De vraag, telkens geopperd, of de economie inductief of deductief moet te werk gaan, is dus verkeerd gesteld. De deductieve methode kan niet worden toegepast, alvorens door de inductieve methode zekere gegevens zijn gevonden, terwijl de deductief gevonden stellingen steeds zooveel mogelijk weder aan de feiten moeten worden getoetst. Van den anderen kant levert de inductieve methode zonder meer slechts half werk. Beide methoden vullen dus elkaar aan en geen van beide kan worden gemist. — De econ. wetenschap heeft na te gaan, waaruit de volkswelvaart bestaat en op welke wijze ze wordt verkregen, m. a. w. zij beschrijft de wijze, waarop de productie plaats heeft en de daardoor verkregen goederen worden verdeeld. En zij onderzoekt tevens welke wijzigingen de welvaart zal ondergaan, wanneer de productiemethoden worden veranderd, ook welken invloed eene wijziging in de verdeeling der welvaart op de productie zal hebben, enz. — Veel is ook gestreden omtrent de vraag, of van econ. wetten mag worden gesproken.

Het antwoord hierop is vooral afhankelijk van hetgeen men onder wet verstaat. Ware echter het econ. leven aan geenerlei regels onderworpen, zoo zou eene econ. wetenschap allen inhoud missen en zou ook ieder ingrijpen in de econ. verhoudingen beter achterwege blijven, daar dan toch omtrent de gevolgen ervan geenerlei berekening mogelijk zou zijn. — De ec. wetenschap kan als grondslag dienen voor eene econ. politiek, maar is daarmede nimmer te vereenzelvigen. De eerste zoekt naar kennis en inzicht, de laatste naar het bereiken van subjectief gewenschte doeleinden. — Econ. politiek is zoo oud als de staatkunde in het algemeen; de economische wetenschap is nog betrekkelijk jong. Wel worden reeds vroeg sporen daarvan gevonden, veelal juist als grondslag voor eenigen staatkundigen maatregel, maar als wetenschap om haar zelfs wil wordt zij eigenlijk eerst in de 17e en 18e eeuw beoefend. — Naar de opvattingen, die de meerderheid der beoefenaars in verschillende tijdperken hebben beheerscht, onderscheidt men verschillende in tijdsorde elkaar vrijwel opvolgende econ. scholen, n.l.

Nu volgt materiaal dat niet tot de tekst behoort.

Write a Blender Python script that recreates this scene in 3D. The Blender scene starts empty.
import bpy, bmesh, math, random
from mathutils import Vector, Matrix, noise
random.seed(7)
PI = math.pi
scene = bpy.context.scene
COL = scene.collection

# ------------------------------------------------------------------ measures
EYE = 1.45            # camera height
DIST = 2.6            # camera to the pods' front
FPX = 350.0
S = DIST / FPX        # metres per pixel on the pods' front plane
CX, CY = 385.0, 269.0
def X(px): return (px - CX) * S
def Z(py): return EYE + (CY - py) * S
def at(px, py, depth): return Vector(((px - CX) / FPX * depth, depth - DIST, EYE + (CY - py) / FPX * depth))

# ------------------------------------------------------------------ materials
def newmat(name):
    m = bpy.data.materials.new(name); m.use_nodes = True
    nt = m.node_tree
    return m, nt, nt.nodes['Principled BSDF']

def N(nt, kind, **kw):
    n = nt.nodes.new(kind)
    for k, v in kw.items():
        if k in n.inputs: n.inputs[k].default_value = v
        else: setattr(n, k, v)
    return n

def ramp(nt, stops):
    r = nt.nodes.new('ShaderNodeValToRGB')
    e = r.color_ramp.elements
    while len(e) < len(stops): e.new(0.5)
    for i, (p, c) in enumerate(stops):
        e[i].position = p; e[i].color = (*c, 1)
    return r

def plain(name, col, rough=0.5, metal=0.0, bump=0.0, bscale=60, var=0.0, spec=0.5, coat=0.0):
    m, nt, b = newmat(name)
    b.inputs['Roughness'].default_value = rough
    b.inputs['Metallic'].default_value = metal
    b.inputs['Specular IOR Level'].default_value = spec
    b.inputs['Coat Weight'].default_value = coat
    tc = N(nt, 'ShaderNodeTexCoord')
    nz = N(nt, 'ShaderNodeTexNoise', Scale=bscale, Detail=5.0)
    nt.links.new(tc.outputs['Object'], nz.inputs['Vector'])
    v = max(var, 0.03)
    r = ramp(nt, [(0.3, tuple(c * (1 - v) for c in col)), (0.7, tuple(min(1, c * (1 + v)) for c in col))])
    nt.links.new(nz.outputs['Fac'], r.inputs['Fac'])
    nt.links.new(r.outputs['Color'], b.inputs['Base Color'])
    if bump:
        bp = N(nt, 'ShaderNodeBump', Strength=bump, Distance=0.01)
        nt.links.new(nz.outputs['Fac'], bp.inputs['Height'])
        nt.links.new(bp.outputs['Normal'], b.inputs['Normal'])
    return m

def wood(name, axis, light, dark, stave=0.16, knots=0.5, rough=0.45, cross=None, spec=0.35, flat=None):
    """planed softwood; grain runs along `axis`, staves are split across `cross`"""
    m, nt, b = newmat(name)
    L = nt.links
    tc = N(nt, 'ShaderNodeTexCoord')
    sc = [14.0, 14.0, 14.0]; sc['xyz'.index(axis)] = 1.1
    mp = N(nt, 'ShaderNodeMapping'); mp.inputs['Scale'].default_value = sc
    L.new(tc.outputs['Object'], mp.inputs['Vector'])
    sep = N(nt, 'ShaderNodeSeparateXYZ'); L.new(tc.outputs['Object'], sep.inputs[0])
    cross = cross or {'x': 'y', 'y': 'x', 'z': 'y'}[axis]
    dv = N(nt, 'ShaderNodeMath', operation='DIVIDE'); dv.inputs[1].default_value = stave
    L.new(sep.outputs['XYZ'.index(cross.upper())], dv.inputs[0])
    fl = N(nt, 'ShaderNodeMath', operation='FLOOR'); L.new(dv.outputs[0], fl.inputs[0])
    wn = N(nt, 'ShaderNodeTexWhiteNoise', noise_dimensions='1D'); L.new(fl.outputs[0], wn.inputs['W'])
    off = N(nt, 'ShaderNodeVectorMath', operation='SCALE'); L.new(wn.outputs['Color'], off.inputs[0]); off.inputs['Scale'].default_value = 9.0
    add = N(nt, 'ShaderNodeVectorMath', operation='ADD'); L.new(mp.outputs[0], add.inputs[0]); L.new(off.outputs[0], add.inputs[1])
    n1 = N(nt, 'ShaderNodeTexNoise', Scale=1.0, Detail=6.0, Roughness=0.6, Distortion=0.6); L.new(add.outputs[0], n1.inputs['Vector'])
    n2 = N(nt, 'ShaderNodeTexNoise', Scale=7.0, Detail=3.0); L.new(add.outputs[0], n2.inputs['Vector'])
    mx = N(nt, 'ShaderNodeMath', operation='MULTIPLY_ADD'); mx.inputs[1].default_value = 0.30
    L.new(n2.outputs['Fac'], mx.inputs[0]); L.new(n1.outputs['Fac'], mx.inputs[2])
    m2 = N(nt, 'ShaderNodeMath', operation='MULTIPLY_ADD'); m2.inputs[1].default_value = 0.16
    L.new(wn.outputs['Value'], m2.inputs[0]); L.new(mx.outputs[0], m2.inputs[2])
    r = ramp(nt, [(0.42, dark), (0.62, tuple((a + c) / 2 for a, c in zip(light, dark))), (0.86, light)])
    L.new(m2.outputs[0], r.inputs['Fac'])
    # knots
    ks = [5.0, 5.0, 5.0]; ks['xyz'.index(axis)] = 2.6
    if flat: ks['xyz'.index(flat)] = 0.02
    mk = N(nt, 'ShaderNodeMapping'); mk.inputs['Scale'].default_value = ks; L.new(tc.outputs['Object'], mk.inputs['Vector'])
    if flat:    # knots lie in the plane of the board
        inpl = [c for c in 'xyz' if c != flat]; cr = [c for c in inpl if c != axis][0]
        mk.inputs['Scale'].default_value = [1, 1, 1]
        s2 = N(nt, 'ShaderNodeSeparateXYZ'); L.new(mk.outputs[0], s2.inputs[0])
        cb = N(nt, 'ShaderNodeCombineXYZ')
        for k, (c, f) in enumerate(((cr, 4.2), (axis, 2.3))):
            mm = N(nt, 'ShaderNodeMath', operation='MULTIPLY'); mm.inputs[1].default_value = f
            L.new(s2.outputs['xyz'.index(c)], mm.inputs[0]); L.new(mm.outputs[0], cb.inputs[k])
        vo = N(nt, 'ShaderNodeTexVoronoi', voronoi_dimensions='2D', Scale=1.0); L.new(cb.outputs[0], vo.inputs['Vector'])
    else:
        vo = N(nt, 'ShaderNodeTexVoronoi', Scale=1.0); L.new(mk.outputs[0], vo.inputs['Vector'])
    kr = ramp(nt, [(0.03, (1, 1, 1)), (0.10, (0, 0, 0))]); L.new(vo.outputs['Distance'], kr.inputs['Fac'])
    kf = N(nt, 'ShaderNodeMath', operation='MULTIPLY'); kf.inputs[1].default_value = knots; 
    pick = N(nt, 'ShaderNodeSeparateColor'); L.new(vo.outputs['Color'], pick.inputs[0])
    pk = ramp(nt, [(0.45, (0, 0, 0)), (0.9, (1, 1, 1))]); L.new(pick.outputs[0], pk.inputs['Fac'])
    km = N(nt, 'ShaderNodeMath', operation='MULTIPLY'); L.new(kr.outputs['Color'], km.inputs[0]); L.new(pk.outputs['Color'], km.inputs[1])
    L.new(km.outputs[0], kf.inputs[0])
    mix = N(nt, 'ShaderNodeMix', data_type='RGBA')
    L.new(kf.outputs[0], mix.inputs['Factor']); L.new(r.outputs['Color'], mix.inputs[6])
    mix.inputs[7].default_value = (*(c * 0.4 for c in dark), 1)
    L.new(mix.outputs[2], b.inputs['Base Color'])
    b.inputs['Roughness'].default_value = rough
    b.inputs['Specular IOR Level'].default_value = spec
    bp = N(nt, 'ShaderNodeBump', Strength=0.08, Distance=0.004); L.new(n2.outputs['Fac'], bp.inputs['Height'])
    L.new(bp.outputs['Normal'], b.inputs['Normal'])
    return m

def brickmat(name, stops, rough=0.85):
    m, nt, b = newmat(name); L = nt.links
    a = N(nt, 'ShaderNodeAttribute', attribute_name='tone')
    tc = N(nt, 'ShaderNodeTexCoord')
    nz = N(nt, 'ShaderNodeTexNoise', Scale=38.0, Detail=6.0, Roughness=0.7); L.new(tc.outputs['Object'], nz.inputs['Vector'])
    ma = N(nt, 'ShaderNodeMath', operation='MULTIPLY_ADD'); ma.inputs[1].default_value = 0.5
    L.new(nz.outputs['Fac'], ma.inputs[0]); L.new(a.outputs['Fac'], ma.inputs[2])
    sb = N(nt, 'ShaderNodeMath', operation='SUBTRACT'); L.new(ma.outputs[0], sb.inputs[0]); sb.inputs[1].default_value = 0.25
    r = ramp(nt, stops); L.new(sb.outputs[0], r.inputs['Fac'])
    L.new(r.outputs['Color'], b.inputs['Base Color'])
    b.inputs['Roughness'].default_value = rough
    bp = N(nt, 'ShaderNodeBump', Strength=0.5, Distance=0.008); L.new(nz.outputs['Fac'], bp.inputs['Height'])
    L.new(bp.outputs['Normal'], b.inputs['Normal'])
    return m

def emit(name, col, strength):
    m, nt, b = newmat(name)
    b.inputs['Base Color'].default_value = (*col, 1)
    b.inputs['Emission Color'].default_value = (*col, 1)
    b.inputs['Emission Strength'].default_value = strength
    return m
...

1) die van het mercantilisme;
2) die van het physiocratisme;
3) die van Adam Smith of van het industrieele stelsel, later veelal als die der klassieke economie aangeduid; tot haar behooren ook de zgn. Fransche School of die der econ. orthodoxie in Frankr. en de Manchesterschool in Engeland;
4) de historische school, wier aanhangers meermalen, naar gelang hunne wenschen de een of de andere richting uitgaan, als nationaal-economen of als katheder-socialisten worden betiteld;
5) de Oostenrijksche school.

Op ieder dier scholen zullen wij later terugkomen.

Slechts zij hier er op gewezen, dat, terwijl de klassieke economie tot op zekere hoogte eene Weltwirtschaftslehre bevatte, de volgelingen der historische school haar binnen den beperkten gezichtskring van eene Volkswirtschaftslehre (National-Oekonomie) hebben teruggebracht, buiten welke ook de oude Mercantilisten zich niet konden verplaatsen. — Er zij ten slotte op gewezen, dat ook buiten deze scholen wetenschappelijke econ. schrijvers worden gevonden; bijv. die welke tot de socialistische richting behooren, zooals Marx e.a.